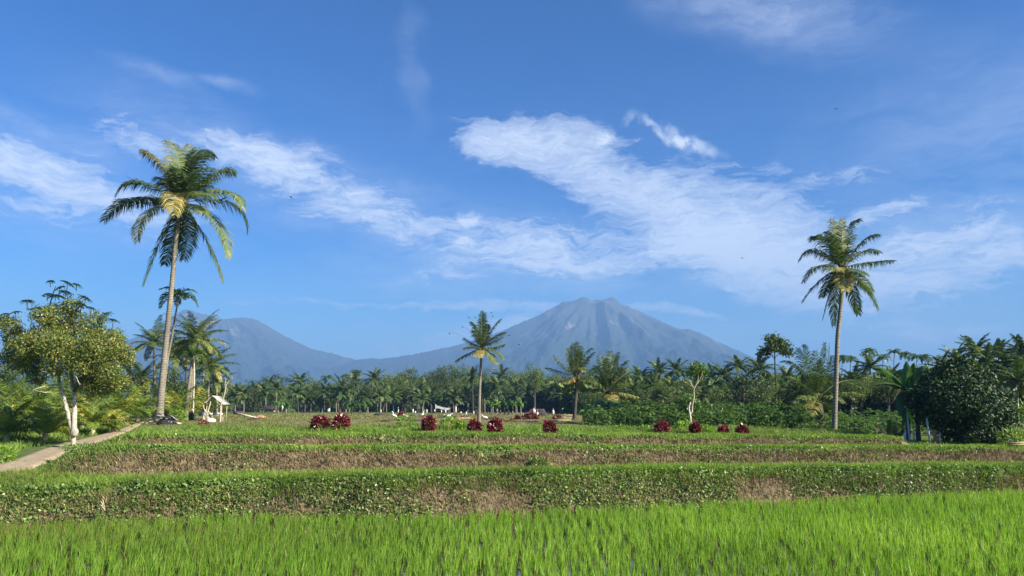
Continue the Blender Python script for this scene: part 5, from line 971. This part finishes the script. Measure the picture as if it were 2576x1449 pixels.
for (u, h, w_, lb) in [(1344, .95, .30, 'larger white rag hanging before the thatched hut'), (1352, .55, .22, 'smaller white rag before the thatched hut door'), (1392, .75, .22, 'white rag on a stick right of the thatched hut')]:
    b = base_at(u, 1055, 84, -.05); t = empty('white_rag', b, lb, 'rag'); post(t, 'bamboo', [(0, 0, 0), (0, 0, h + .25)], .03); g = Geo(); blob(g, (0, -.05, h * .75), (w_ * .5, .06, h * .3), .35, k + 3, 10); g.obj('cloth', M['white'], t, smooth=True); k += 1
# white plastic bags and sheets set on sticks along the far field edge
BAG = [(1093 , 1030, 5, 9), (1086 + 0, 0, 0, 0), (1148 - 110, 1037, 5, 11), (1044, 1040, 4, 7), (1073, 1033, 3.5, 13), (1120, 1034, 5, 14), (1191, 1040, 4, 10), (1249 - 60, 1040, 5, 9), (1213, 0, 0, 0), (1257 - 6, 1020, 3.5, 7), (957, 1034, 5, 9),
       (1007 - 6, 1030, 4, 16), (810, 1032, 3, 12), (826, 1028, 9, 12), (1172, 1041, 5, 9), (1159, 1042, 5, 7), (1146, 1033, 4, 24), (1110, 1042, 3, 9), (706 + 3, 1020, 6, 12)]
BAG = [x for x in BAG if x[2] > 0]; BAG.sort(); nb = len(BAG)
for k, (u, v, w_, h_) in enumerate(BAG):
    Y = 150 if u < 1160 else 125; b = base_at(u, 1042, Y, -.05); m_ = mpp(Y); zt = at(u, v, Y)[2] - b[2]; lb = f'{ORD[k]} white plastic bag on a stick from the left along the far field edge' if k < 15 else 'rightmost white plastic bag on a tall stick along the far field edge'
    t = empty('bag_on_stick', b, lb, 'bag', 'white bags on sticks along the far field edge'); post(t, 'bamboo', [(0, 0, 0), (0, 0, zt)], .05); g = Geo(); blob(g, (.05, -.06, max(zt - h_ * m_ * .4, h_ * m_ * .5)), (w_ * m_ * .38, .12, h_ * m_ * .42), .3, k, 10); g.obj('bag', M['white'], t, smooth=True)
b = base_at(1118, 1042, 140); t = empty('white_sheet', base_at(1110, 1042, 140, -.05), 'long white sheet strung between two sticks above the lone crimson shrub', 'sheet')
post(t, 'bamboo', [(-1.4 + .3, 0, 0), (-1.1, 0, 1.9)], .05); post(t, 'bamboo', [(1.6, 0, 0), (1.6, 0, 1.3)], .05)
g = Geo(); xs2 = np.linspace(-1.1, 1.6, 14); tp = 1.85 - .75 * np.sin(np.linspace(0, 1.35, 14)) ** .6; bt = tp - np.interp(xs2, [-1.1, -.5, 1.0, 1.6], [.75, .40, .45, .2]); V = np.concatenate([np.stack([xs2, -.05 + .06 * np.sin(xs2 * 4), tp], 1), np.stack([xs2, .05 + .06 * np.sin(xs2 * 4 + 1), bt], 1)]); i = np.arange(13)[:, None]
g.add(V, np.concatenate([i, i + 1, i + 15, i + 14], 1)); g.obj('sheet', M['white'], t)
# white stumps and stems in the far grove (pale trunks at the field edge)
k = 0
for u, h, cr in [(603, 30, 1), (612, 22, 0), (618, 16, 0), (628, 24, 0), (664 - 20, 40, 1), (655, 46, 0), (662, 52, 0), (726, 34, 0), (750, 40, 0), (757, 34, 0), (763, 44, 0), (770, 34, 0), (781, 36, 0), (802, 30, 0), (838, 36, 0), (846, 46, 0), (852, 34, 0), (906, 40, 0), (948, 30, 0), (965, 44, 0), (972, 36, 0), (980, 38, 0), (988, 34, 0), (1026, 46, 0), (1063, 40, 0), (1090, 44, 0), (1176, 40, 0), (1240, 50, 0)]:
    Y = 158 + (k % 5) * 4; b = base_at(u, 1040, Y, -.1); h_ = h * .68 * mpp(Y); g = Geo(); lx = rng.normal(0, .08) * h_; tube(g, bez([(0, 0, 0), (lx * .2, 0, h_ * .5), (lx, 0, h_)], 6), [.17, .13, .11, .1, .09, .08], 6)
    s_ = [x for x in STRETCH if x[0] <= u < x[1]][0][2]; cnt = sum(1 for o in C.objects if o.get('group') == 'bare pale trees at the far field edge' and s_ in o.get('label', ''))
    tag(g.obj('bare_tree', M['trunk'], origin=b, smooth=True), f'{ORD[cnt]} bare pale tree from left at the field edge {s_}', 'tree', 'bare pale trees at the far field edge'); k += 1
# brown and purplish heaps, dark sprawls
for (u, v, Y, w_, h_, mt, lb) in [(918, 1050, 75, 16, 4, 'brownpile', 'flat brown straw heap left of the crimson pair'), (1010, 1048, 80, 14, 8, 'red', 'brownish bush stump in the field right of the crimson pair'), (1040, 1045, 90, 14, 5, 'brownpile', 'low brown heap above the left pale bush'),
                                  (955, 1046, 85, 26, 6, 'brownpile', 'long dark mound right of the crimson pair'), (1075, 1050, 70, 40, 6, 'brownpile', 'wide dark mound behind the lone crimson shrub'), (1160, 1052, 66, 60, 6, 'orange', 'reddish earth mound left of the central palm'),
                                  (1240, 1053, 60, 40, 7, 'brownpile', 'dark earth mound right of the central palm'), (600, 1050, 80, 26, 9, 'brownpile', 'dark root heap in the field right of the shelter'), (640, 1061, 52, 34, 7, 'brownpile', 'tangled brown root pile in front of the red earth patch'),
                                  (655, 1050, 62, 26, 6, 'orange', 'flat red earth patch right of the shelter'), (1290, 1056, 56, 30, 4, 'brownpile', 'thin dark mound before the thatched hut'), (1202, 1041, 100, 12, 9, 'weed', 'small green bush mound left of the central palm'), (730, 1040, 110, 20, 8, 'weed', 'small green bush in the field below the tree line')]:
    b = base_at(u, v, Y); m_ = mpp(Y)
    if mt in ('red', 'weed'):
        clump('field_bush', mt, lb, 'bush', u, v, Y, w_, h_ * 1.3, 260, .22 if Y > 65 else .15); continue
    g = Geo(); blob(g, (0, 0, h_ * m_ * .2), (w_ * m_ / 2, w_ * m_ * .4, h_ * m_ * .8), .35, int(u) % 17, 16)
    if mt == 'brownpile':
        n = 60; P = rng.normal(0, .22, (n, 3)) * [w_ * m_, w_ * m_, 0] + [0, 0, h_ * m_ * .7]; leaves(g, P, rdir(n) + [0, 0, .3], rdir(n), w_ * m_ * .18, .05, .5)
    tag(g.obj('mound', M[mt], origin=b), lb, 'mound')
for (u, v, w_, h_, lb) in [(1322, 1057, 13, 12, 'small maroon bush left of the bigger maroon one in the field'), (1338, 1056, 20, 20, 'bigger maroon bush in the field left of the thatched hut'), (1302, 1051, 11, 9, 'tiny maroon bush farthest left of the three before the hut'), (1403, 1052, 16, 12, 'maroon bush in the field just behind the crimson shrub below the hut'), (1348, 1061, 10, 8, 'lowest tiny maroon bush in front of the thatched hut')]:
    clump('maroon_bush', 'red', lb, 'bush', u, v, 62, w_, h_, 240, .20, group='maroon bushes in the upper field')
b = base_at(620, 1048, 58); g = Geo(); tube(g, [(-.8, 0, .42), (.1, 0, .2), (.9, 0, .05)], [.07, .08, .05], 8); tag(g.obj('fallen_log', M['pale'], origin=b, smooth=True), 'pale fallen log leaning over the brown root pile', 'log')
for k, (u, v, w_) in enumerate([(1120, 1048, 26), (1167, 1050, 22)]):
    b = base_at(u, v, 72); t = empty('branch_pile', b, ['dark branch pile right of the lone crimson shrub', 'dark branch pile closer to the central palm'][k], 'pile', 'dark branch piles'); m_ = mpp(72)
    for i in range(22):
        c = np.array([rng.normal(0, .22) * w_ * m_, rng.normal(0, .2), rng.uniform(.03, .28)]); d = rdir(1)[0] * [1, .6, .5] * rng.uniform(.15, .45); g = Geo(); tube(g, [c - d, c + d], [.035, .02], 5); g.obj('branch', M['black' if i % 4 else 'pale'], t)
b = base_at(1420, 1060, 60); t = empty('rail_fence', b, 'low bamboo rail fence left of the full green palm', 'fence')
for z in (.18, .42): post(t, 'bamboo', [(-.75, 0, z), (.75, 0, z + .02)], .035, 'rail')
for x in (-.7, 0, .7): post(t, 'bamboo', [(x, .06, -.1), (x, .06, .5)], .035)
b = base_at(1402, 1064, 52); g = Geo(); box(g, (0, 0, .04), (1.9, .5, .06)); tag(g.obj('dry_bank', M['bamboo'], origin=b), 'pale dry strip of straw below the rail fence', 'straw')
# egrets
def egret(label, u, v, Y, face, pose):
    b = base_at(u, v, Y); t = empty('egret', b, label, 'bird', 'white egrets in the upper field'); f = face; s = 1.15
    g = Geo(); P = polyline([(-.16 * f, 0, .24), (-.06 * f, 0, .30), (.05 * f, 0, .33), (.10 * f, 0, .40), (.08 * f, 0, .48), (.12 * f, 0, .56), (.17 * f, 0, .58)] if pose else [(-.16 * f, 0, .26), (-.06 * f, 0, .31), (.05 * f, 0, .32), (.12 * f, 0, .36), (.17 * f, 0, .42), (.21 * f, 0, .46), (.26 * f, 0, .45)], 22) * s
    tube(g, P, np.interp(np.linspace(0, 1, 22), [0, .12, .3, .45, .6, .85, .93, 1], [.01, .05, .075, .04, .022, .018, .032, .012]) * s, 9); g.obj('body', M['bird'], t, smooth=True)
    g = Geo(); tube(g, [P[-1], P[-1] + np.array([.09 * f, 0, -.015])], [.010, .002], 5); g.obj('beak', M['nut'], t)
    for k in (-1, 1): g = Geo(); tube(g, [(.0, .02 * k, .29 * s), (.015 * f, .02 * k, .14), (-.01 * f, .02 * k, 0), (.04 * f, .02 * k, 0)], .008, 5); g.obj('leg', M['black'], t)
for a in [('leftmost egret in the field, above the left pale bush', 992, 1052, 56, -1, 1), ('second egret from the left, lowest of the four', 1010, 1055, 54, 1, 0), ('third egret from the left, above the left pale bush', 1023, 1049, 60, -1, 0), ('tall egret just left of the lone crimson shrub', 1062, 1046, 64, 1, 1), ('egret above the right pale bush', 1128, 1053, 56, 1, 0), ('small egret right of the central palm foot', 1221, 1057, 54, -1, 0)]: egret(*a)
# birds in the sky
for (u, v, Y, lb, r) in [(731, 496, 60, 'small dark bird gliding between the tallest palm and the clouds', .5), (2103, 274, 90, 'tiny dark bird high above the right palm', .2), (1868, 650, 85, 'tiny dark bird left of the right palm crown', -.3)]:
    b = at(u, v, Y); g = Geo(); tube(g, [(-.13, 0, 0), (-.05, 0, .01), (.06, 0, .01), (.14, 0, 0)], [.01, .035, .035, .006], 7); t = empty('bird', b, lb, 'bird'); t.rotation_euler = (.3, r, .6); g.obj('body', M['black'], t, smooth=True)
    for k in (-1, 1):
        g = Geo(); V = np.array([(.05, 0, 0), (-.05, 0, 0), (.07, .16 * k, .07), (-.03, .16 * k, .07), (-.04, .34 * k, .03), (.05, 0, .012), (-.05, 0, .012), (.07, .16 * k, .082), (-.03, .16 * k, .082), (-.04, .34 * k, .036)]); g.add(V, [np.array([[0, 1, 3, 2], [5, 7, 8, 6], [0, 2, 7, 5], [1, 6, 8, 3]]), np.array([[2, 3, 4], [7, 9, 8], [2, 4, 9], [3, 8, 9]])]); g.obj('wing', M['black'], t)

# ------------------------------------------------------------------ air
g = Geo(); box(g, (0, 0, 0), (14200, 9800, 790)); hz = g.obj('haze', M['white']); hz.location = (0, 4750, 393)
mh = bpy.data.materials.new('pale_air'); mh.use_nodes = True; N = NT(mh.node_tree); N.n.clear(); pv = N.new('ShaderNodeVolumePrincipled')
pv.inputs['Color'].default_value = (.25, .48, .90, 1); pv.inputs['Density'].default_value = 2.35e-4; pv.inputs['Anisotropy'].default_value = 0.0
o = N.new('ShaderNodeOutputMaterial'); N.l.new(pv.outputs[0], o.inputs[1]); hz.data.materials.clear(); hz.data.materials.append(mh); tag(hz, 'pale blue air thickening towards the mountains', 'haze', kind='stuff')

..........

What this task involves:
Using the listing above, gather each line that holds the string "from" and copy it.

Complete output:
Continue the Blender Python script for this scene: part 5, from line 971. This part finishes the script. Measure the picture as if it were 2576x1449 pixels.
    Y = 150 if u < 1160 else 125; b = base_at(u, 1042, Y, -.05); m_ = mpp(Y); zt = at(u, v, Y)[2] - b[2]; lb = f'{ORD[k]} white plastic bag on a stick from the left along the far field edge' if k < 15 else 'rightmost white plastic bag on a tall stick along the far field edge'
    tag(g.obj('bare_tree', M['trunk'], origin=b, smooth=True), f'{ORD[cnt]} bare pale tree from left at the field edge {s_}', 'tree', 'bare pale trees at the far field edge'); k += 1
for a in [('leftmost egret in the field, above the left pale bush', 992, 1052, 56, -1, 1), ('second egret from the left, lowest of the four', 1010, 1055, 54, 1, 0), ('third egret from the left, above the left pale bush', 1023, 1049, 60, -1, 0), ('tall egret just left of the lone crimson shrub', 1062, 1046, 64, 1, 1), ('egret above the right pale bush', 1128, 1053, 56, 1, 0), ('small egret right of the central palm foot', 1221, 1057, 54, -1, 0)]: egret(*a)